Your objective:
Print exactly the lines from the one containing "The Blender Python" through the last line of the listing, both included.

── Materials provided

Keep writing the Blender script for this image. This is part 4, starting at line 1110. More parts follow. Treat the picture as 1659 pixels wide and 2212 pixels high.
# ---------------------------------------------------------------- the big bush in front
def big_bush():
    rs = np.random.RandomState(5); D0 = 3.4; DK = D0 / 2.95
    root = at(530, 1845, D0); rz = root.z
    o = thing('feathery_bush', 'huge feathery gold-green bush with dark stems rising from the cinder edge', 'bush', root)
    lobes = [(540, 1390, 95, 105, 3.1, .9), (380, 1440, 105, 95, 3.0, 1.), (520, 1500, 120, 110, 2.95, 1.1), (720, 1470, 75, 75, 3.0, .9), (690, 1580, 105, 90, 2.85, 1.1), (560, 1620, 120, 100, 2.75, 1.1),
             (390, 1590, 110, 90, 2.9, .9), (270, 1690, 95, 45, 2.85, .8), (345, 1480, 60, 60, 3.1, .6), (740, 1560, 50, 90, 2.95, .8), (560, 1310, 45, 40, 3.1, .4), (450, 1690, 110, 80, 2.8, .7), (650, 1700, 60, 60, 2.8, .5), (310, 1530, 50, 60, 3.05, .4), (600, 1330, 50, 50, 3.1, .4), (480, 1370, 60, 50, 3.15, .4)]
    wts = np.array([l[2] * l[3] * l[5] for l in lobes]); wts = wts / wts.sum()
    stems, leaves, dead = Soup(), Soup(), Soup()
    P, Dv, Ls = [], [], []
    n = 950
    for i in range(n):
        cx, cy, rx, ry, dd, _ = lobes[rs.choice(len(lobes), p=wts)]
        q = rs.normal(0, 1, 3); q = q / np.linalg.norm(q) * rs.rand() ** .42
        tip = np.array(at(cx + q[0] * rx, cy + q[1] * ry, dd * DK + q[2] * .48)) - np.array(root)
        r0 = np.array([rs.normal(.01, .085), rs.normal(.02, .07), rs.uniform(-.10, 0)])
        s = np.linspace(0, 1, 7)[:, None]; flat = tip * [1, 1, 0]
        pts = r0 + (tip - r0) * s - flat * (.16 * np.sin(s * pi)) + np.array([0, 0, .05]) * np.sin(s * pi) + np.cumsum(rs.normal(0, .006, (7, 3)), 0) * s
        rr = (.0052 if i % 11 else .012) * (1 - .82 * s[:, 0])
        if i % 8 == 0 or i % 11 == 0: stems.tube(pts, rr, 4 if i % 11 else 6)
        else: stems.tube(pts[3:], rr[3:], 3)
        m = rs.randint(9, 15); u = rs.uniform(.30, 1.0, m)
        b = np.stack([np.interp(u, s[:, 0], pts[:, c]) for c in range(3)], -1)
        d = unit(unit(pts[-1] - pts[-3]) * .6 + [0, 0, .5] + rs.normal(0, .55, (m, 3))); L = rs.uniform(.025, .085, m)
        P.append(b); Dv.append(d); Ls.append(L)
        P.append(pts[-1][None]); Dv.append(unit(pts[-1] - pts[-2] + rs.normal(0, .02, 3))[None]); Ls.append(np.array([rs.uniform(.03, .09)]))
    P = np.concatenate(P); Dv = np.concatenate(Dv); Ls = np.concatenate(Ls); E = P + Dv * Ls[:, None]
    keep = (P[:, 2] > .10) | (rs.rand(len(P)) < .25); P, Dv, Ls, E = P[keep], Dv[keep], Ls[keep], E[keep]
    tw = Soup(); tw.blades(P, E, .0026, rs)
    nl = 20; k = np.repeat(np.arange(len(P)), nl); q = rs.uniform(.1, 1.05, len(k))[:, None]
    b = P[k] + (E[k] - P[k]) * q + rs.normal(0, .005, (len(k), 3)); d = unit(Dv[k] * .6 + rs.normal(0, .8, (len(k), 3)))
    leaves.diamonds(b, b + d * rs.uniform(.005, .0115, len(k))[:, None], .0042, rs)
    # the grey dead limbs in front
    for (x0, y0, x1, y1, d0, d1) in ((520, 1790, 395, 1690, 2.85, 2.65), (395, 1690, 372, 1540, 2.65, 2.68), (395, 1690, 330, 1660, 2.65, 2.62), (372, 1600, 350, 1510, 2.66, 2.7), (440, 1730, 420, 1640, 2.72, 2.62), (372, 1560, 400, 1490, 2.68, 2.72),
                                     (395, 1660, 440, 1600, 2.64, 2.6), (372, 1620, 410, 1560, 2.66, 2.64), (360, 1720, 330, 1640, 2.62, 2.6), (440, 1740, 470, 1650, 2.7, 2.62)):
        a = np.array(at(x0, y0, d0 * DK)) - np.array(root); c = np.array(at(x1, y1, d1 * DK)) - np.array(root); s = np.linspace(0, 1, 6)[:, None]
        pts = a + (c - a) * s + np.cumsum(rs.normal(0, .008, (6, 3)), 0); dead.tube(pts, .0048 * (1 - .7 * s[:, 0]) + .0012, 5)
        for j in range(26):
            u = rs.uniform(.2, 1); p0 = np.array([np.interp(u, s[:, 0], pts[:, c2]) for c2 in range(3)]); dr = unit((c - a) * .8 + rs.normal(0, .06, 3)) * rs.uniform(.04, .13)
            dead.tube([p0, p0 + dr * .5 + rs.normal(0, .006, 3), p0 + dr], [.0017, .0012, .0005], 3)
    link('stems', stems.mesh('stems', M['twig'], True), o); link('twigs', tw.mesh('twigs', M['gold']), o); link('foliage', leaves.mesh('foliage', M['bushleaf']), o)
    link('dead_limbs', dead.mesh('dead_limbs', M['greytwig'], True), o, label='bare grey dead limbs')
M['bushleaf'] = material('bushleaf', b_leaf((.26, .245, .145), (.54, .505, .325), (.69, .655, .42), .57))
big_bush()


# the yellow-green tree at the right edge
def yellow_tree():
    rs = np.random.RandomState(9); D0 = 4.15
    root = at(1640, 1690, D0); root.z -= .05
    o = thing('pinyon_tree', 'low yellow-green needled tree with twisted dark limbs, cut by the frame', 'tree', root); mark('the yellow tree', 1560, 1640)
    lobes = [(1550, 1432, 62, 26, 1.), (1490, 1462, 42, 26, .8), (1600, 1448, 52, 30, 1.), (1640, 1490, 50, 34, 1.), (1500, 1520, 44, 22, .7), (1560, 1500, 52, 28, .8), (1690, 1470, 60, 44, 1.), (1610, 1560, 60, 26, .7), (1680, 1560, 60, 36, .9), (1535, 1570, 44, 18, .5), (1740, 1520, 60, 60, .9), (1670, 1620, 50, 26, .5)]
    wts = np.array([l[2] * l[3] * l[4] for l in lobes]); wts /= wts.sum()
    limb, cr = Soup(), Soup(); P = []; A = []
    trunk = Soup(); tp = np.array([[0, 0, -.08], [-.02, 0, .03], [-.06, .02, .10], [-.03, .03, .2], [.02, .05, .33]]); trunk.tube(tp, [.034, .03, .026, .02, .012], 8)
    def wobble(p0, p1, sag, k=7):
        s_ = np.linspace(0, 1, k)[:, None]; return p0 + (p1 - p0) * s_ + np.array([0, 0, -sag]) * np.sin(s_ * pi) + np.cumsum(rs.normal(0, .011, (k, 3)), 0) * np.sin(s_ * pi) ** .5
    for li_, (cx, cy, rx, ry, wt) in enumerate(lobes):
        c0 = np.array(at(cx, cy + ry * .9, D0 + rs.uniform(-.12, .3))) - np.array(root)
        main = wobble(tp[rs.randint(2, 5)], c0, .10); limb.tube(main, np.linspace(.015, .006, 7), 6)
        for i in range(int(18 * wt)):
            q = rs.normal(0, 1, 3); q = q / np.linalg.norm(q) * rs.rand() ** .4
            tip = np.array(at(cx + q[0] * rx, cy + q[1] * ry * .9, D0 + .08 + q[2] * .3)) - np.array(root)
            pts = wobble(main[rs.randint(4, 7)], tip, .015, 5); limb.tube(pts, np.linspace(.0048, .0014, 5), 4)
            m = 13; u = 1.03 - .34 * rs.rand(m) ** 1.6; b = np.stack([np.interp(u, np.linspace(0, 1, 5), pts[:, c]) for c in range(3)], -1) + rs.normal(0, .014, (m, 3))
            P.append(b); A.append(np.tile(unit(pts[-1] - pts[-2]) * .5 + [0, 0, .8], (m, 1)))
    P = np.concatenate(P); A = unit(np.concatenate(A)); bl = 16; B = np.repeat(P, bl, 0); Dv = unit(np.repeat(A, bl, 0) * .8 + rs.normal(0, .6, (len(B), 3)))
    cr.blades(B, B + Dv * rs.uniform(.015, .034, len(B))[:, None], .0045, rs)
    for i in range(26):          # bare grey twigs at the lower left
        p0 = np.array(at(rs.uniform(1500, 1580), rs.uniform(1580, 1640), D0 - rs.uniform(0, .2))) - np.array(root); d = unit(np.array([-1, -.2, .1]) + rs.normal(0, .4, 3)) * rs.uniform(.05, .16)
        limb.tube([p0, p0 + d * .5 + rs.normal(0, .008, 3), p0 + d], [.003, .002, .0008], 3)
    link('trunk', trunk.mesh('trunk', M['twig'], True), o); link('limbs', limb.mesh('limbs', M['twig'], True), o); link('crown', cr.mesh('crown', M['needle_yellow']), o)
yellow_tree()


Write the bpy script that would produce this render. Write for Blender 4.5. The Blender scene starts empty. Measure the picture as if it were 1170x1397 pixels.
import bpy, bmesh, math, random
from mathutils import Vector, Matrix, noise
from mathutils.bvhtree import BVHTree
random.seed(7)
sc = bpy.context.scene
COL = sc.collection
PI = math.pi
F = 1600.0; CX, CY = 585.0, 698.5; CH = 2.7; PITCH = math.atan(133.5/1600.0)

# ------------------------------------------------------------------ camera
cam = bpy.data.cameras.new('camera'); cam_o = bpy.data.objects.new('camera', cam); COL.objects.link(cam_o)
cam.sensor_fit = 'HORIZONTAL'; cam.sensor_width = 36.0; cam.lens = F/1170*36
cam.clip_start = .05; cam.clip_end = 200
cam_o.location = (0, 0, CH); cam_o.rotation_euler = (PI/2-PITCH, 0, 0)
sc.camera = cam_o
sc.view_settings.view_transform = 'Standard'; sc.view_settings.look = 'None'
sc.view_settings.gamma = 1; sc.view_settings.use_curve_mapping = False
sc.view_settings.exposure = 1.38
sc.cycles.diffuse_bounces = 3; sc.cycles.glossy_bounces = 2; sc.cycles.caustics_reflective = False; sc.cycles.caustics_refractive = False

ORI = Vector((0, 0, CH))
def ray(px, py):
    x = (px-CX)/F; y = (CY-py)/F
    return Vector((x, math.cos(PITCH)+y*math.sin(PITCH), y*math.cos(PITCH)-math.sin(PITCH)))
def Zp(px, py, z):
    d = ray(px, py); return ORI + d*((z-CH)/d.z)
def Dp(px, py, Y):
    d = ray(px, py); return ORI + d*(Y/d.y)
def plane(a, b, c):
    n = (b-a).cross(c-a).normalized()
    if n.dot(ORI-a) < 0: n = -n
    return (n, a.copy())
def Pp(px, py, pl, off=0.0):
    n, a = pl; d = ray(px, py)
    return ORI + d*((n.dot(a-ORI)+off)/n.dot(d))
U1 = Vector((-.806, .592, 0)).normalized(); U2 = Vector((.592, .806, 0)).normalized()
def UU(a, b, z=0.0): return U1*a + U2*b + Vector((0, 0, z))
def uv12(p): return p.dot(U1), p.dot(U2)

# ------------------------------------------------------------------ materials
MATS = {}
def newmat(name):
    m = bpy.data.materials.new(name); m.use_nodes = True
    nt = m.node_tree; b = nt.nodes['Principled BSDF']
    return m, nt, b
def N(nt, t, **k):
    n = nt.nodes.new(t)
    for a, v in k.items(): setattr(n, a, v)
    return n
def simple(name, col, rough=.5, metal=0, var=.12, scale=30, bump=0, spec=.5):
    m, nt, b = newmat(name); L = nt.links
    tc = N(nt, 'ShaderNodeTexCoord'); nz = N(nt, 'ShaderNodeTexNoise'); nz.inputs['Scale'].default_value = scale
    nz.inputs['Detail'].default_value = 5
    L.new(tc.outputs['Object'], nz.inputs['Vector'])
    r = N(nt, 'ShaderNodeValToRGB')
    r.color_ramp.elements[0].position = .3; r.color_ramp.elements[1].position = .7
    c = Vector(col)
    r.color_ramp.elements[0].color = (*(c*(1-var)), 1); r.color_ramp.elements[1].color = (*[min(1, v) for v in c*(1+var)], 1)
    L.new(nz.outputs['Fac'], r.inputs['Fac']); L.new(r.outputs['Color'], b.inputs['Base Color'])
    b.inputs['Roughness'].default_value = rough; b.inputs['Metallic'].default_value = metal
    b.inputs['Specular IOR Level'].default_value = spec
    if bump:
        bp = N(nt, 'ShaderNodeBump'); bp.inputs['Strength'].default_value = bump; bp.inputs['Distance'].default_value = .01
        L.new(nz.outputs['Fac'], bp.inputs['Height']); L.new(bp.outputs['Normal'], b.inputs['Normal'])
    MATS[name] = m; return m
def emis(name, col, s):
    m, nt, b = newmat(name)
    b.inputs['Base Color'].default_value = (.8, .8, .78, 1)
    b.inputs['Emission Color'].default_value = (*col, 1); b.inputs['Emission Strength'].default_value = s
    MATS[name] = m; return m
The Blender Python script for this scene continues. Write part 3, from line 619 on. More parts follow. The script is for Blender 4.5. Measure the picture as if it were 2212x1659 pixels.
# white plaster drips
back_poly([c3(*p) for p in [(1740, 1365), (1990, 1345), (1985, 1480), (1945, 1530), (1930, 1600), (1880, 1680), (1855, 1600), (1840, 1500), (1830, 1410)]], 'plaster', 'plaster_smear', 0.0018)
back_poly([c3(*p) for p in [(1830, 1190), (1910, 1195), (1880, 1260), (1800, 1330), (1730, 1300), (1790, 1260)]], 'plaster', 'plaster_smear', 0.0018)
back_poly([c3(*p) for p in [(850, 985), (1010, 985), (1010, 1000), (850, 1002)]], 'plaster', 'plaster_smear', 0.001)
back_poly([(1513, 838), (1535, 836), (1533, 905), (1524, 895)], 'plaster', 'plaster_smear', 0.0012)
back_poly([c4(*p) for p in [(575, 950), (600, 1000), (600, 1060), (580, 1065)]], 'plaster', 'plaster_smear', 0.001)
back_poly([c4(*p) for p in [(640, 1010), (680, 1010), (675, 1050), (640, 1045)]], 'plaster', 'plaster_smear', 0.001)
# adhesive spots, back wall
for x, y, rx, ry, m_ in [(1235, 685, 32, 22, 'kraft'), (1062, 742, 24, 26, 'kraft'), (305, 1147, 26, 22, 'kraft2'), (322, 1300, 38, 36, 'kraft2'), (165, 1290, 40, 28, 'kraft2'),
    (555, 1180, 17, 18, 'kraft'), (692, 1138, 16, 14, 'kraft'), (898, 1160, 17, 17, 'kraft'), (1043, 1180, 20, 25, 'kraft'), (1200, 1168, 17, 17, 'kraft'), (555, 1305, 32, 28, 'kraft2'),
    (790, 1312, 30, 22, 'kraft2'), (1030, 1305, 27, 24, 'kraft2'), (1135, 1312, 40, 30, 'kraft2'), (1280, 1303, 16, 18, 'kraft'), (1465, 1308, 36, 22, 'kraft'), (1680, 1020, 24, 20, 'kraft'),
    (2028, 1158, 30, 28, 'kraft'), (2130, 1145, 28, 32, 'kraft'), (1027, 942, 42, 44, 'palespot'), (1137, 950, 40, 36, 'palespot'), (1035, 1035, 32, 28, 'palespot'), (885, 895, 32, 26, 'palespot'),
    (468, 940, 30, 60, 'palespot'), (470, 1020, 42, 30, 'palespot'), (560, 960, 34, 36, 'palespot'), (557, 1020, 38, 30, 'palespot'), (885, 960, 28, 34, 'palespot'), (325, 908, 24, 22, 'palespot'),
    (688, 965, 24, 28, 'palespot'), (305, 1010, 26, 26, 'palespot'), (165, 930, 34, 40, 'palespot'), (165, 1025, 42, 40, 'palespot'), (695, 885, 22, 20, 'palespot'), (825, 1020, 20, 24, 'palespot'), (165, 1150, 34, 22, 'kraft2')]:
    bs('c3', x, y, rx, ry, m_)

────

Written response:
The Blender Python script for this scene continues. Write part 3, from line 619 on. More parts follow. The script is for Blender 4.5. Measure the picture as if it were 2212x1659 pixels.
# white plaster drips
back_poly([c3(*p) for p in [(1740, 1365), (1990, 1345), (1985, 1480), (1945, 1530), (1930, 1600), (1880, 1680), (1855, 1600), (1840, 1500), (1830, 1410)]], 'plaster', 'plaster_smear', 0.0018)
back_poly([c3(*p) for p in [(1830, 1190), (1910, 1195), (1880, 1260), (1800, 1330), (1730, 1300), (1790, 1260)]], 'plaster', 'plaster_smear', 0.0018)
back_poly([c3(*p) for p in [(850, 985), (1010, 985), (1010, 1000), (850, 1002)]], 'plaster', 'plaster_smear', 0.001)
back_poly([(1513, 838), (1535, 836), (1533, 905), (1524, 895)], 'plaster', 'plaster_smear', 0.0012)
back_poly([c4(*p) for p in [(575, 950), (600, 1000), (600, 1060), (580, 1065)]], 'plaster', 'plaster_smear', 0.001)
back_poly([c4(*p) for p in [(640, 1010), (680, 1010), (675, 1050), (640, 1045)]], 'plaster', 'plaster_smear', 0.001)
# adhesive spots, back wall
for x, y, rx, ry, m_ in [(1235, 685, 32, 22, 'kraft'), (1062, 742, 24, 26, 'kraft'), (305, 1147, 26, 22, 'kraft2'), (322, 1300, 38, 36, 'kraft2'), (165, 1290, 40, 28, 'kraft2'),
    (555, 1180, 17, 18, 'kraft'), (692, 1138, 16, 14, 'kraft'), (898, 1160, 17, 17, 'kraft'), (1043, 1180, 20, 25, 'kraft'), (1200, 1168, 17, 17, 'kraft'), (555, 1305, 32, 28, 'kraft2'),
    (790, 1312, 30, 22, 'kraft2'), (1030, 1305, 27, 24, 'kraft2'), (1135, 1312, 40, 30, 'kraft2'), (1280, 1303, 16, 18, 'kraft'), (1465, 1308, 36, 22, 'kraft'), (1680, 1020, 24, 20, 'kraft'),
    (2028, 1158, 30, 28, 'kraft'), (2130, 1145, 28, 32, 'kraft'), (1027, 942, 42, 44, 'palespot'), (1137, 950, 40, 36, 'palespot'), (1035, 1035, 32, 28, 'palespot'), (885, 895, 32, 26, 'palespot'),
    (468, 940, 30, 60, 'palespot'), (470, 1020, 42, 30, 'palespot'), (560, 960, 34, 36, 'palespot'), (557, 1020, 38, 30, 'palespot'), (885, 960, 28, 34, 'palespot'), (325, 908, 24, 22, 'palespot'),
    (688, 965, 24, 28, 'palespot'), (305, 1010, 26, 26, 'palespot'), (165, 930, 34, 40, 'palespot'), (165, 1025, 42, 40, 'palespot'), (695, 885, 22, 20, 'palespot'), (825, 1020, 20, 24, 'palespot'), (165, 1150, 34, 22, 'kraft2')]:
    bs('c3', x, y, rx, ry, m_)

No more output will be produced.